The U.S. Embassy staff have all been safely transported to the Kabul airport, officials say. But as the U.S. military struggles to even secure the airport grounds, thousands of U.S. citizens who didn’t make it there yet are hiding and hoping someone saves them before roaming Taliban gangs find them. …

An administration official who was not authorized to speak on the record told me that there are an estimated 10,000 U.S. citizens in the country, with the vast majority in or near Kabul. Some are residents, journalists or aid workers who may not want to leave. Most are scrambling to escape. Some are dual nationals or children of Americans who may not have the proper passport or visas, but the State Department has not told them how to fix their paperwork.

Ed Morrisey points out the “disgraceful” lack of a plan for getting our people out.

No one’s surprised by that by now. The White House had no clear plan for an orderly withdrawal even of its embassy, let alone the contractors, aid workers, and journalists who came to Afghanistan. It didn’t even apparently occur to Biden and his team that they would need to have these plans in place until the Taliban came into the streets of Kabul. The failure here is astounding, inexplicable, and entirely disgraceful.

The real-world tragedy unfolding in Afghanistan is juxtaposed against a political backdrop that finds the presidency of Joe Biden hanging by a thread. In one poll, independents gave Biden’s speech an “F” with Democrats giving it only a “C.”

“People want to hear what he’s going to do to fix it. There are so many unanswered questions,” pollster Lee Carter said on Fox News. “People have more questions left now than when he started his speech, and he didn’t address what’s most important to the American people.”

Even Biden’s political allies are running for cover.


Before Biden spoke, Senate Intelligence Committee Chairman Mark Warner, D-Va., said he would demand to know “why we weren’t better prepared for a worst-case scenario involving such a swift and total collapse of the Afghan government and security forces.”

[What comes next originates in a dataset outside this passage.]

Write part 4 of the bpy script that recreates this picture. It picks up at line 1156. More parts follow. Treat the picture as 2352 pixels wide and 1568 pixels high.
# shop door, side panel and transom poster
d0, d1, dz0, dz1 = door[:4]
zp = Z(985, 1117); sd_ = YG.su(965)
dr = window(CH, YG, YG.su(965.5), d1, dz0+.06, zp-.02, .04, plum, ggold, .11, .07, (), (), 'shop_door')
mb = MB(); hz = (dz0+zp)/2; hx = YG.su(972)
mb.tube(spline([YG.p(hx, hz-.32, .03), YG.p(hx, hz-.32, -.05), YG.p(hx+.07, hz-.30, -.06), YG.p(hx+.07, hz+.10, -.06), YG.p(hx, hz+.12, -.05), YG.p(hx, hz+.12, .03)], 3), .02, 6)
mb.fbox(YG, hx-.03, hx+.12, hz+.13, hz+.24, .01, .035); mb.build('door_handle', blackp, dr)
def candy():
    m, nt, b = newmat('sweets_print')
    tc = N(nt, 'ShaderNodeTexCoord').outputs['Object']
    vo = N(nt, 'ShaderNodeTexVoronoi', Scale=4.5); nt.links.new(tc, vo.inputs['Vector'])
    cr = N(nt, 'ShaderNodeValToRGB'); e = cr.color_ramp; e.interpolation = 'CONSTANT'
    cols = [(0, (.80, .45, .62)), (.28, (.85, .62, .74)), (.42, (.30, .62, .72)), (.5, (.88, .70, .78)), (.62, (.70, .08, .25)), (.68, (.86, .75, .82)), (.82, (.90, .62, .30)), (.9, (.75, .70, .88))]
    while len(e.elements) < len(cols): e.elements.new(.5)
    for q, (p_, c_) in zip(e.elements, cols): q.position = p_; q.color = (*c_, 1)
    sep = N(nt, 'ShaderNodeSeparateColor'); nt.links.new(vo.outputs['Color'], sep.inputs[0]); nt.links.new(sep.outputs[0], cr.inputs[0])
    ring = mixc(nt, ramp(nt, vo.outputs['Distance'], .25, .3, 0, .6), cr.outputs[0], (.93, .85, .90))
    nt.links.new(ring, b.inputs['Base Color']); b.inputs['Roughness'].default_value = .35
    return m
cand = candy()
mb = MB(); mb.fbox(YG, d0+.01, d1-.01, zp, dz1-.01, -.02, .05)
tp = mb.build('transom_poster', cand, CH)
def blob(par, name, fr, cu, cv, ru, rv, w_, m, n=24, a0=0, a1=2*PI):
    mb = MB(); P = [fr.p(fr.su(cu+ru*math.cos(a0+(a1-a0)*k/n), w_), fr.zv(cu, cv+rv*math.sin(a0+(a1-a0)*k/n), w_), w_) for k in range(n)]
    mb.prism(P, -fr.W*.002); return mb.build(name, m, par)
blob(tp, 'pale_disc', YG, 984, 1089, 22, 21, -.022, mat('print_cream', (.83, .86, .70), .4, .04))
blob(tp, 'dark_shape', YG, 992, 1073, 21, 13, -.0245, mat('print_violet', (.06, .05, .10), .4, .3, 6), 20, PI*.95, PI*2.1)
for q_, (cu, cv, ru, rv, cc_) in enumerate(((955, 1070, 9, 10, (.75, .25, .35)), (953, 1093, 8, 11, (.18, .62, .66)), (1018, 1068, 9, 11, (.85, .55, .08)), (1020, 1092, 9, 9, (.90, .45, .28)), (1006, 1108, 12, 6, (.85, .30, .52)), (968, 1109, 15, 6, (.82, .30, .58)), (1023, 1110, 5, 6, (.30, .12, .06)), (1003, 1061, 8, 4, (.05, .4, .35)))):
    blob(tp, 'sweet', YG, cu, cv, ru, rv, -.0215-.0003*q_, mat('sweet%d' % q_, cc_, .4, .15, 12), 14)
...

Democratic strategist Chris Kofinis, who visited Afghanistan as a Senate aide in 2011, said Biden should clean house.

“President Biden’s team failed him across the board,” Kofinis said. “Not only should his national security adviser and his secretary of state be fired immediately, but anyone who let this national disgrace happen should be fired. … Biden either makes immediate changes or he may not have much of a presidency left after this.”

Someone is going to have to fall on his sword — perhaps more than one top aide. A betting man might choose Defense Secretary Lloyd Austin as the sacrificial lamb, but frankly, that’s not going to happen. Austin is an African-American and the idea of Joe Biden firing a black cabinet member for anything would be hard for many of Biden’s racial allies to swallow. More likely, it will be someone from the national security council. Canning national security advisor Jake Sullivan would be a lot easier.

There are currently 5,000 troops either at the Kabul airport or in transit. If Biden is going to safeguard the thousands of Americans still in Afghanistan and get them out, he may need twice that number.